Ce ne sont donc pas tant les conditions objectives qui font défaut (au contraire, il existe plus de raisons qu’il n’en faut pour se révolter !), mais les conditions subjectives. Par conditions subjectives, il ne faut pas simplement entendre la pensée, les savoirs et les orientations politiques, mais également ce qui fait de l’ « étant » un « être », ce qui le constitue en sujet, le met en action. A ce niveau, la conscience et les situations objectives sont des conditions certes nécessaires, mais insuffisantes pour générer des formes d’engagement. Réciproquement, elles peuvent, sinon y naitre, du moins se développer, évoluer et s’approfondir, dans les contextes de mobilisation, par les expériences, les rencontres, les discussions.
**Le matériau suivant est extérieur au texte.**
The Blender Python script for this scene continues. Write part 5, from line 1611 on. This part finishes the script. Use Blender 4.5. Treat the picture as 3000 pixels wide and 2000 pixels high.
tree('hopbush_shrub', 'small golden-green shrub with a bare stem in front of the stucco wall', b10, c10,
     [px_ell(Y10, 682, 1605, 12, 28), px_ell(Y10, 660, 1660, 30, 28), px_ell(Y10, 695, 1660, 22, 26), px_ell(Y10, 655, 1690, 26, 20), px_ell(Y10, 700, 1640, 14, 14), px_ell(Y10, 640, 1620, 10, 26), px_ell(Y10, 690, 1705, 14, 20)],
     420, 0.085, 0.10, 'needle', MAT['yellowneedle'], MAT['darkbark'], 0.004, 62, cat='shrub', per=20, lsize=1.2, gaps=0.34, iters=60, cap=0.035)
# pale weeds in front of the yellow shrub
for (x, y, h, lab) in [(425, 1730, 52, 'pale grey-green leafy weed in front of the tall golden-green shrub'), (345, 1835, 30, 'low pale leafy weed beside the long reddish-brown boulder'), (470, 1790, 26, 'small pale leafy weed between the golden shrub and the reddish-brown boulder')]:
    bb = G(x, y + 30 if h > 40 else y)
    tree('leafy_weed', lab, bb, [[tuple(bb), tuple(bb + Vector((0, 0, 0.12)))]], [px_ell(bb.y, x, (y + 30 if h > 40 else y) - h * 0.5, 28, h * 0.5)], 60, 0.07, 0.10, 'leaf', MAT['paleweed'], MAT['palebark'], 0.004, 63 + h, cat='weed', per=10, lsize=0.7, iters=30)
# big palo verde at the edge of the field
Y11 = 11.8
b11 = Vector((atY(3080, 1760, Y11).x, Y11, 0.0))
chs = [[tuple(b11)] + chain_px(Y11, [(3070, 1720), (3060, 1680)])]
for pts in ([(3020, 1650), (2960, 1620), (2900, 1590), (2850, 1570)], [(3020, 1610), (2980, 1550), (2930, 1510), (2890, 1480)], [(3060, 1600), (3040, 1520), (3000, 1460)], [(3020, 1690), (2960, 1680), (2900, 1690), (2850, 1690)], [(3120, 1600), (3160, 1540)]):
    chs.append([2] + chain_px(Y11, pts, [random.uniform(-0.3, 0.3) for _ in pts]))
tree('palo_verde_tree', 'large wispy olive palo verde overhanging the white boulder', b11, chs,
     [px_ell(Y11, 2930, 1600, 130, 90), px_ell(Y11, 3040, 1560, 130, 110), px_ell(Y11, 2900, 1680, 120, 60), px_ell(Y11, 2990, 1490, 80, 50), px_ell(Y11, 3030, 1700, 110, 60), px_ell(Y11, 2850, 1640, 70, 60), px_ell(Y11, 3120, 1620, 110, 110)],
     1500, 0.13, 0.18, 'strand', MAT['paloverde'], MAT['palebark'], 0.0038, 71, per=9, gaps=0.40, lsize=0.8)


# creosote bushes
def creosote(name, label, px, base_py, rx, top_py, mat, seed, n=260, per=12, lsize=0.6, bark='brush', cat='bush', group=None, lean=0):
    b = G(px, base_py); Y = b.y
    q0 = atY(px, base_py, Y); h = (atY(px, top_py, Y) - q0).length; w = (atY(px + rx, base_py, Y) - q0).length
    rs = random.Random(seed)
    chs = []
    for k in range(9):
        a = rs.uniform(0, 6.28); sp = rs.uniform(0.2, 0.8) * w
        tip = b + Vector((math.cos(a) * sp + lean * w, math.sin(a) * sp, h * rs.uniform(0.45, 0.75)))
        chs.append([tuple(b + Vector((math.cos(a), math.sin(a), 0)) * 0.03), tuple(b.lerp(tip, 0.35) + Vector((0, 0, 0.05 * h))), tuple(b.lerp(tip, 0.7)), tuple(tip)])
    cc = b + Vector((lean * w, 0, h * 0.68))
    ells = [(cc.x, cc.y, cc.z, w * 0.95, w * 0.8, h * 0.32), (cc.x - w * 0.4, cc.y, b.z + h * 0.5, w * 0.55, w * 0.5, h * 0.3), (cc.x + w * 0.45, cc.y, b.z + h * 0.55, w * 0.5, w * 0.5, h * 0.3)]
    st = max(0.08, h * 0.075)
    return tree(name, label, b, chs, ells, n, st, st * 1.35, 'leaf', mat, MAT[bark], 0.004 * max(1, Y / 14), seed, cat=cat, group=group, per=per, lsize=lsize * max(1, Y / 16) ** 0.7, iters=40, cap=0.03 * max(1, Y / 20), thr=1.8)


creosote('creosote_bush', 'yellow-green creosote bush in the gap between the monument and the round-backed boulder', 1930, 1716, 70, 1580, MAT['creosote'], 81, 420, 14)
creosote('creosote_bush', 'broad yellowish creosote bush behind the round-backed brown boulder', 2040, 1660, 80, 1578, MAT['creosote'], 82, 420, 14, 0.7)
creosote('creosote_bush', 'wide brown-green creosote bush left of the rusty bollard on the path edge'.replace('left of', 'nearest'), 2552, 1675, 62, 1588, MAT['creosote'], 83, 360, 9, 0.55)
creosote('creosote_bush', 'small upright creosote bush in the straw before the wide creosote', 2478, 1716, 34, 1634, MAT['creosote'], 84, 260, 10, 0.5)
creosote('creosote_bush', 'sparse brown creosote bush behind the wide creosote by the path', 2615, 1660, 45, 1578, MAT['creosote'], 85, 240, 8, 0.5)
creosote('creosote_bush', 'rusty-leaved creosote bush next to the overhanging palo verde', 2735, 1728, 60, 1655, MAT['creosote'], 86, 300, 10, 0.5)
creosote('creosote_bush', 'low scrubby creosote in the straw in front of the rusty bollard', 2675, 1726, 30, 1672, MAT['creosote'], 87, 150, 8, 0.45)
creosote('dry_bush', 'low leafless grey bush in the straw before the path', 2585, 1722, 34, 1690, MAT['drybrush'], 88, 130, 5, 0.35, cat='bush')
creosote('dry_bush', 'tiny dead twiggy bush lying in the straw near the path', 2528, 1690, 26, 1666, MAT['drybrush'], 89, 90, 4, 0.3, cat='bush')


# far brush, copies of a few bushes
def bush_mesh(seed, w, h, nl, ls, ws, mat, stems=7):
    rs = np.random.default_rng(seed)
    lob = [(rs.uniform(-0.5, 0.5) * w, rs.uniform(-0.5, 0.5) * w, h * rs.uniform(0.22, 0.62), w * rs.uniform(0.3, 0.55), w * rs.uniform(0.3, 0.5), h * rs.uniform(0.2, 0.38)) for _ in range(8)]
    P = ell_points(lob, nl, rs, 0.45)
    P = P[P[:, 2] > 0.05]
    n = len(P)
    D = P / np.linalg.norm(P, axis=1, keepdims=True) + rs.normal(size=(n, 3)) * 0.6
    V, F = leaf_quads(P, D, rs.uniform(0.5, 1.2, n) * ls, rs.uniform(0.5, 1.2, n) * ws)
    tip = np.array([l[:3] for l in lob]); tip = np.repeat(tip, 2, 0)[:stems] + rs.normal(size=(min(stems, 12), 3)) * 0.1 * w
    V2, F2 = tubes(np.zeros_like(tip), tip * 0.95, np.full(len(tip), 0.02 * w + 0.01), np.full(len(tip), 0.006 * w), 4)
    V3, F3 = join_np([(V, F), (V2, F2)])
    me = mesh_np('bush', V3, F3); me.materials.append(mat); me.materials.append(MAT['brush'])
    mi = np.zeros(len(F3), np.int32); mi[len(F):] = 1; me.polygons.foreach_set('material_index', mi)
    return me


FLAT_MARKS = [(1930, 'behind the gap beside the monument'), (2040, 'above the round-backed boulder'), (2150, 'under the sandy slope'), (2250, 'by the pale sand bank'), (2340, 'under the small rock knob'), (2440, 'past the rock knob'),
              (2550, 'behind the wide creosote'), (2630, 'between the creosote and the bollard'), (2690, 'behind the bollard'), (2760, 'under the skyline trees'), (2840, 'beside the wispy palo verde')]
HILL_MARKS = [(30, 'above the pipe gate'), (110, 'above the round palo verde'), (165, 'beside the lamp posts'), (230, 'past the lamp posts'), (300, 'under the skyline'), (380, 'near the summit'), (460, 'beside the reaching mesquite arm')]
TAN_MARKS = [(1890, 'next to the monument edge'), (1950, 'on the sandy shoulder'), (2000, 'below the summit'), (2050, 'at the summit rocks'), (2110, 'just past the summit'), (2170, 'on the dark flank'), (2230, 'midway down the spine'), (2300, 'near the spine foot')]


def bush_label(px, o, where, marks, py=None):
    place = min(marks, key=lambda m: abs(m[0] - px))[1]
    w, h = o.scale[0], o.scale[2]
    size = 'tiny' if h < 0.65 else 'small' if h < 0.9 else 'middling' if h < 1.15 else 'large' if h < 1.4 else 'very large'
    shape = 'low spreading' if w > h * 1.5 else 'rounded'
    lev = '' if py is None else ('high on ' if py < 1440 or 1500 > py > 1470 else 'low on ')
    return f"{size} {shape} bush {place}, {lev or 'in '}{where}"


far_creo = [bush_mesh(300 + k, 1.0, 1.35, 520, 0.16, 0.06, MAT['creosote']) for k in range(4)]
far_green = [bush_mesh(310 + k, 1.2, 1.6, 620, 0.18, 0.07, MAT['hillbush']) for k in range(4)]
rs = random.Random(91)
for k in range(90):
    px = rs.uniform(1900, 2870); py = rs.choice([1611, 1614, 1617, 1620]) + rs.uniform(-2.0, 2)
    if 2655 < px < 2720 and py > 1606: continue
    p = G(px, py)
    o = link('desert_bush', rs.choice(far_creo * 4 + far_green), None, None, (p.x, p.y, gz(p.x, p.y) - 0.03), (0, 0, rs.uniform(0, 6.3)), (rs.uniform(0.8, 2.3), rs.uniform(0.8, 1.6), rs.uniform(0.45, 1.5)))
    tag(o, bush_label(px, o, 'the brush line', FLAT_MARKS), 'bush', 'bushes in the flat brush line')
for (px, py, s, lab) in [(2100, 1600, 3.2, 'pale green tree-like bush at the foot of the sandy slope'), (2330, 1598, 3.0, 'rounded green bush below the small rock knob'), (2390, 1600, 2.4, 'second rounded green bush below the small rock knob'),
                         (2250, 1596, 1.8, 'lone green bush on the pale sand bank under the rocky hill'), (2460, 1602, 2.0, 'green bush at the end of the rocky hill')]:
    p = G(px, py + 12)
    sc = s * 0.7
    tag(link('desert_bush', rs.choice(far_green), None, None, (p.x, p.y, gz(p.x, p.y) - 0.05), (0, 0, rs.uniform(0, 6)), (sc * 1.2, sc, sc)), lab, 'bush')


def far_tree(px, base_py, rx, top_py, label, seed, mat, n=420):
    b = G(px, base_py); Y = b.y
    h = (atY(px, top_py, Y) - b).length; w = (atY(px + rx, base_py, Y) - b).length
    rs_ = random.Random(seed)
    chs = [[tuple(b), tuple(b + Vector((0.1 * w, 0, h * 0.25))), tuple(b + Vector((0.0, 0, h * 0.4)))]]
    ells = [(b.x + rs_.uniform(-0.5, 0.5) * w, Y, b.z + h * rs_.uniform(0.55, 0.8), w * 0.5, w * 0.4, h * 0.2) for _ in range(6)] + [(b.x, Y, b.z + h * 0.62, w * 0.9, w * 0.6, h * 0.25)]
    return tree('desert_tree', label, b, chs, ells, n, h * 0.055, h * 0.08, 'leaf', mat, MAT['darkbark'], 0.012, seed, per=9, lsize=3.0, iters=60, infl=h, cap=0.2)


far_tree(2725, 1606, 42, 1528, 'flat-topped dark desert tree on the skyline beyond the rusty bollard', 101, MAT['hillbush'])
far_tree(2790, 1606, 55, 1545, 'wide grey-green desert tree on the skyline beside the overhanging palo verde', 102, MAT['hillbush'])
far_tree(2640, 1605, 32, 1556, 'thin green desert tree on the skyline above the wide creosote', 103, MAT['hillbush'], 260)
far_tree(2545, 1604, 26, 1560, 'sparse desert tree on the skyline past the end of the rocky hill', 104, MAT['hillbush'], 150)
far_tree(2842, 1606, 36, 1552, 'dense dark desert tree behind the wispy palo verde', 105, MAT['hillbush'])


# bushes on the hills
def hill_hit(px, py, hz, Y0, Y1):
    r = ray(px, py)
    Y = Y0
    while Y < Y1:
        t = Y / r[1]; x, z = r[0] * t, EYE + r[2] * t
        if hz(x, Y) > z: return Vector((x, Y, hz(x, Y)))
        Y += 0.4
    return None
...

II CONDITIONS DE L’ENGAGEMENT :
Le Réseau
Comme nous l’avons analysé précédemment, l’engagement ne dépend pas uniquement du niveau de conscience ou des conditions objectives. L’activité politique n’est pas l’affaire de personnes isolées agissant dans leur coin sans incidence sur le monde, mais au contraire, consiste à agir sur la société pour en modifier la forme, le fonctionnement. Elle est une activité à la fois sociale et collective. Ainsi s’engager, militer, relève de phénomènes de regroupements et d’actions collectives. De ce fait, la présence, l’implantation, l’accessibilité, d’une organisation politique, syndicale, d’une association ou d’un collectif, constituent des facteurs déterminants en matière de socialisation militante. Cette présence est ce qui différencie le militant à très grande force de conviction, qui diff seul ses tracts sur le marché du dimanche matin, du militant moins déterminé qui agit au sein d’un groupe actif avec lequel il a des contacts réguliers. Sans dénigrer l’engagement du premier, il s’avère que le second peut, bien que moins déterminé, devenir plus actif, se mobiliser davantage, et participer à des initiatives de plus grande ampleur. La présence d’un groupe constitue également le facteur explicatif de certaines situations de dissonances entre les convictions du militant et celle de son groupe. Certains militants, au profil plus disciplinaires, se retrouvent parfois dans des organisations libertaires, des libertaires dans des structures autoritaires, des autogestionnaires dans des structures bureaucratiques, des révolutionnaires dans des structures réformistes. Ce ne sont pas tant les positions de l’organisation qui sont déterminantes, mais sa dynamique de groupe, qui permet à des gens qui n’agiraient pas seules de se donner un cadre d’action. Les relations d’amitié, d’attachement, sont également déterminantes en ce qui concerne à la fois dans la socialisation militante, mais aussi dans la durabilité de l’engagement. Ceci explique parfois que certains militants se trouvent de plus en plus éloignés des positions de leur groupe, mais y restent pour des raisons affinitaires.
Le contexte et l’événement
Enfin, l’engagement dépend également du contexte et des événements, c'est-à-dire de faits qui surgissent sans être anticipés, et qui ont une influence déterminante dans le cours des choses. Ils peuvent donner un regain d’intensité à l’activité militante, entrainer des volontés d’agir, de s’organiser, de se fédérer, d’échanger. Ils peuvent également transformer la nature des organisations, leur mode de fonctionnement, attirer l’attention sur des phénomènes nouveaux et élargir la critique sociale. Les mouvements sociaux des années 60-70 illustrent parfaitement cette logique de l’engagement où le contexte et l’événement sont déterminants.
CONCLUSION
Si la conscience et les conditions sociales, objectives et subjectives, constituent des facteurs incontournables de l’engagement militant, le réseau et l’implantation des différentes structures, ainsi que le contexte social et les événements qui surgissent n’en sont pas moins déterminants en matière d’engagement. De plus, le « faire ensemble », qui peut être lié au réseau, peut avoir une influence tout aussi déterminante, tant en ce qui concerne la production de formes d’engagements que dans leur modification substantielle. En effet, en se mobilisant collectivement, on traverse des expériences communes, on fait face ensemble à des réalités particulières, à certaines limites qui poussent à se mettre en question, à analyser la situation, réajuster ses positions. Ainsi, la pratique collective, l’expérience et ce qu’elle produit, sont toutes aussi importantes que les conditions matérielles, les positions dans la structure sociale, le réseau et l’implantation des structures, ou le contexte général et les événements qui surgissent.